Cooking vacations - Meah Shearim

Israel Tours in "Meah Shearim"

En route to Jerusalem, right off highway 1, among the turrets and cross-bearing towers,are the bustling neighborhoods of Geula and Meah Shearim. With their endless maze of intricate alleyways and their otherworldly feel, they are a picture frozen in time of a 19th century Eastern European Shtetle. The yells announcing the approaching "Shabbos" bring with them the sweet lusty smell of meat and onions simmering in a saucepan, but the best time to stroll along these streets are Thursday eves, when the Challah bakeries are open all night and you can have a taste of that freshly baked sweet bread…

Starting on Pri Hadash Street, we will find the Avihail Bakery, named after the three generations of bakers of the Avihail family of Jerusalem. This family bakery's pride and joy are their delicious bagels that have been hand rolled here long before the American bagel ever set foot on the holy land. Six delicious flavors, such as poppy seed, garlic and onion, alongside other pastries- fluffy Bureka, warm chocolate Rugelach and sticky-sweet danishes.

A short walk away is Malchei Israel street, the bustling main street of Geula neighborhood. The best delicacies of the dairy Jewish cuisine can be found at the Hungarian-oriented "Hadar Ge'ula". This family-owned delicatessen offers the traditional Kugel, Gefilte fish, Blintzes and Tshulent as well as 55 different kinds of salads, pickles and smoked fish at all hours of the day.

Right next to Kikar Hashabat, at the corner of Malchei Israel Street and Mea She'arim Street is Cohen's Pickles Store that has been in the neighborhood for over 20 years. Granted, these are not the famous pickle men from the Lower East Side in New York, but they still offer an astonishing variety of salt or vinegar pickles and smoked, salted or pickled fish. You should also make sure to try the Ikra, which is freshly made here every day.

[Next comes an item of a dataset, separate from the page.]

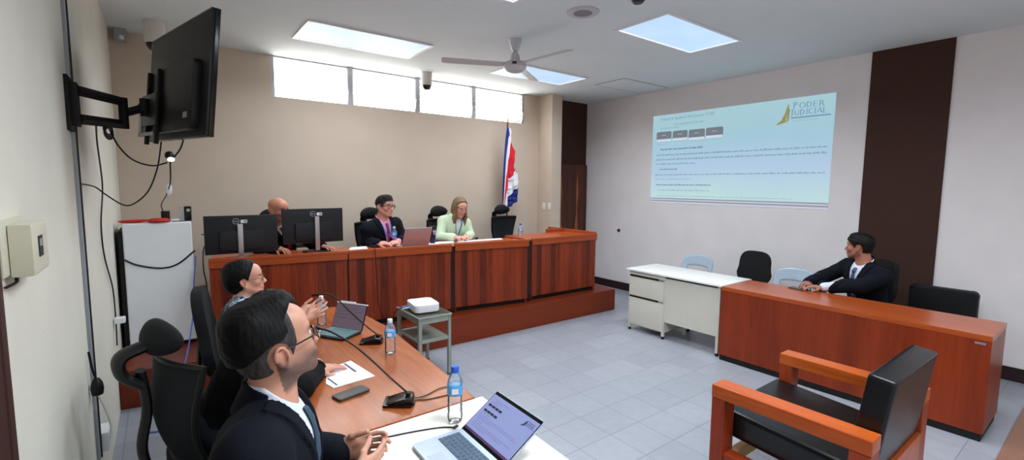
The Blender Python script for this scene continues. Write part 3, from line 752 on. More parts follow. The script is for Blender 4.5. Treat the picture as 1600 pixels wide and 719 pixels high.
# ------------------------------------------------------------------ office chairs
M_MESH = mat('black mesh fabric', (18, 24, 30), rough=.8, var=.1, bump=.6, bscale=500)
M_FABRIC = mat('dark chair fabric', (7, 9, 13), rough=.85, var=.15, bump=.3, bscale=300)
def base_star(t, zs):
    B().lathe([(.028, .10), (.028, .30), (.018, .30), (.018, zs)], seg=16).make('gas_column', M_BLACK, t)
    for k in range(5):
        a = 72 * k + 20
        lg = B().box(.02, .30, -.022, .022, -.015, .02, bev=.008, M=RZ(a) @ T(0, 0, .10) @ RY(6)).make('base_arm', M_BLACK, t)
        B().lathe([(.027, -.02), (.03, -.012), (.03, .012), (.027, .02)], seg=16, M=RZ(a) @ T(.29, 0, .0305) @ RX(90)).make('caster', M_BLACK, lg)
def ergo_chair(label, loc, rz, zs=.45, group=None):
    """mesh office chair with headrest; local front is +y"""
    t = thing('office_chair', label, 'office chair', loc, rz, group)
    base_star(t, zs - .04)
    bm = bmesh.new(); prism(bm, rrect(.50, .48, .10, 6), zs - .04, zs + .04, 'Z', bev=.02); obj('seat', bm, M_FABRIC, t, True)
    # backrest: curved frame and mesh panel
    def bk(u, v):                                             # u across -1..1, v up 0..1
        w = .150 + .095 * v ** 1.1 + .012 * math.sin(v * PI)
        yb = -.25 - .05 * math.cos((v - .35) * 3.0) + .02 - .07 * v + .06 * u * u
        return Vector((u * w, yb, zs + .08 + .44 * v))
    fr_ = [bk(-1, v / 12) for v in range(13)] + [bk(u / 6, 1) for u in range(-5, 6)] + [bk(1, v / 12) for v in range(12, -1, -1)] + [bk(u / 6, 0) for u in range(5, -7, -1)]
    B().tube(fr_, .014, 8).make('back_frame', M_BLACK, t)
    m = bmesh.new(); g = [[m.verts.new(bk((i - 8) / 8 * .97, j / 12)) for i in range(17)] for j in range(13)]
    g2 = [[m.verts.new(v.co + Vector((0, -.006, 0))) for v in row] for row in g]
    for G in (g, g2):
        for j in range(12):
            for i in range(16): m.faces.new((G[j][i], G[j][i + 1], G[j + 1][i + 1], G[j + 1][i]))
    obj('back_mesh', m, M_MESH, t, True)
    B().tube([(0, -.10, zs - .05), (0, -.30, zs - .02), (0, -.37, zs + .15), (0, -.345, zs + .33), (0, -.36, zs + .50)], .022, 10, sm=5, flat=(1.6, .8)).make('spine', M_BLACK, t)
    # headrest stalk and pad
    B().tube([(0, -.36, zs + .44), (0, -.42, zs + .50), (0, -.42, zs + .57), (0, -.33, zs + .60)], .022, 8, sm=5, flat=(2.2, 1.0)).make('headrest_stalk', M_BLACK, t)
    hb = bmesh.new()
    ball(hb, (0, 0, 0), (.150, .050, .074), u=20, v=14)
    for v in hb.verts: v.co.y += 1.8 * v.co.x ** 2
    hb.transform(T(0, -.30, zs + .625) @ RX(-12)); obj('headrest', hb, M_FABRIC, t, True, 180)
    for s in (-1, 1):
        ar = B().tube([(s * .22, -.05, zs - .02), (s * .29, -.03, zs + .02), (s * .295, -.02, zs + .17)], .018, 8, sm=4, flat=(1, 1.6)).make('armrest_post', M_BLACK, t)
        B().box(s * .295 - .045, s * .295 + .045, -.13, .12, zs + .17, zs + .20, bev=.012).make('armrest_pad', M_FABRIC, ar)
    return t
PZ = .291
e1 = ergo_chair('black mesh office chair with headrest behind the man in the pink shirt', (2.06, 5.22, PZ), 180 + 14, group='mesh office chairs')
e2 = dup(e1, (2.99, 5.25, PZ), 180 + 16, 'black mesh office chair behind the woman in the mint blazer')
e3 = dup(e1, (3.97, 5.22, PZ), 180 + 10, 'empty black mesh office chair in front of the flag')
e4 = dup(e1, (1.0, 5.42, PZ), 180 + 5, 'office chair of the bald man, hidden behind the two monitors')
e5 = dup(e1, (.235, 2.50, 0), -72, 'black mesh office chair with curved headrest by the left wall')
def task_chair(label, loc, rz, zs=.46, hgt=.50, wid=.42, group=None):
    t = thing('task_chair', label, 'office chair', loc, rz, group)
    base_star(t, zs - .04)
    bm = bmesh.new(); prism(bm, rrect(.47, .45, .12, 6), zs - .04, zs + .03, 'Z', bev=.02); obj('seat', bm, M_FABRIC, t, True)
    pts = []
    for k in range(32):
        a = 2 * PI * k / 32; c, s_ = math.cos(a), math.sin(a)
        w = wid / 2 * (1.0 if s_ < 0 else .9)
        pts.append((w * math.copysign(abs(c) ** .62, c), hgt / 2 * math.copysign(abs(s_) ** .62, s_)))
    bm = bmesh.new(); prism(bm, pts, -.03, .03, 'Y', bev=.015, M=T(0, -.26, zs + .16 + hgt / 2) @ RX(8)); obj('backrest', bm, M_FABRIC, t, True)
    B().tube([(0, -.10, zs - .05), (0, -.28, zs - .03), (0, -.315, zs + .10), (0, -.30, zs + .32)], .02, 8, sm=4, flat=(1.8, .7)).make('back_bar', M_BLACK, t)
    return t
k1 = task_chair('dark rounded office chair standing between the two grey plastic chairs', (5.40, 2.69, 0), 90, zs=.40, hgt=.40, wid=.40, group='fabric task chairs')
k2 = dup(k1, (5.34, 1.545, 0), 60, 'dark office chair the man at the wooden desk sits in')
k2.scale = (.72, 1, 1.08)
k3 = task_chair('tall dark fabric office chair the woman in the patterned blouse sits in', (.43, 3.14, 0), -98, zs=.46, hgt=.50, wid=.46, group='fabric task chairs')
k5 = dup(k3, (.12, 1.36, 0), -80, 'office chair under the man in the dark suit in the foreground')
k5.scale = (.9, .9, .8)

# grey plastic chairs by the right wall
M_PLAS = mat('glossy grey plastic', (172, 190, 204), rough=.18, var=.02, spec=.6)
def plastic_chair(label, loc, rz):
    t = thing('plastic_chair', label, 'chair', loc, rz, 'grey plastic stacking chairs')
    def bs(u, v):      # back shell
        w = .20 + .015 * v - .05 * max(0, v - .80) * 2
        zt = .44 + .39 * v - .05 * (abs(u) ** 3) * v
        return Vector((u * w, -.19 - .10 * v + .05 * (1 - u * u) * -1 * (v > -1) * .5 + .03 * abs(u), zt))
    m = bmesh.new(); NU, NV = 20, 16
    g = [[m.verts.new(bs((i - NU / 2) / (NU / 2), j / NV)) for i in range(NU + 1)] for j in range(NV + 1)]
    for j in range(NV):
        for i in range(NU):
            u = abs((i + .5 - NU / 2) / (NU / 2)); v = (j + .5) / NV
            if .40 < v < .60 and u < .70: continue          # hand slot
            m.faces.new((g[j][i], g[j][i + 1], g[j + 1][i + 1], g[j + 1][i]))
    o = obj('backrest', m, M_PLAS, t, True, 60); sd = o.modifiers.new('thickness', 'SOLIDIFY'); sd.thickness = .012
    bm = bmesh.new(); prism(bm, rrect(.44, .42, .06, 5), .425, .445, 'Z', bev=.006); obj('seat', bm, M_PLAS, t, True)
    for sx in (-1, 1):
        for sy in (-1, 1): B().tube([(sx * .19, sy * .17, .43), (sx * .235, sy * .235, 0)], .014, 8).make('leg', M_SILVER, t)
    return t
g1 = plastic_chair('glossy grey plastic chair behind the cream desk, nearer the bench', (5.34, 3.38, 0), 90)
g2 = dup(g1, (5.32, 2.20, 0), 90, 'glossy grey plastic chair behind the wooden desk, beside the seated man')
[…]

Walking along Me'ah She'arim Street, we finally understand the origin of the name (She'arim is the Hebrew word for "gates")- the street is lined on both sides with a maze of small yards, their gates all facing out towards the Old City. Among the tiny stores that line this street we will find Deitsch, a small restaurant serving the traditional meat and chicken dishes- hearty chopped liver, golden chicken soup with Kneidalach and other local delicacies. Seating is for men only, but the prices are a joke and the people-watching here is priceless…

Even at nightfall, Malchei Israel Street is still crowded and busy. On Thursdays there is a bustling night market in the Synagogue yard hosting numerous food stalls serving delicious Me'orav Yerushalmi, meat-stuffed Sambusek, homemade Mellawach and Jachnun with fresh tomato sauce and a hearty Tshulent that could challenge even the best of Borough Park!

Cooking vacations in Israel consist of these special "secret places" that you might have otherwise never heard about.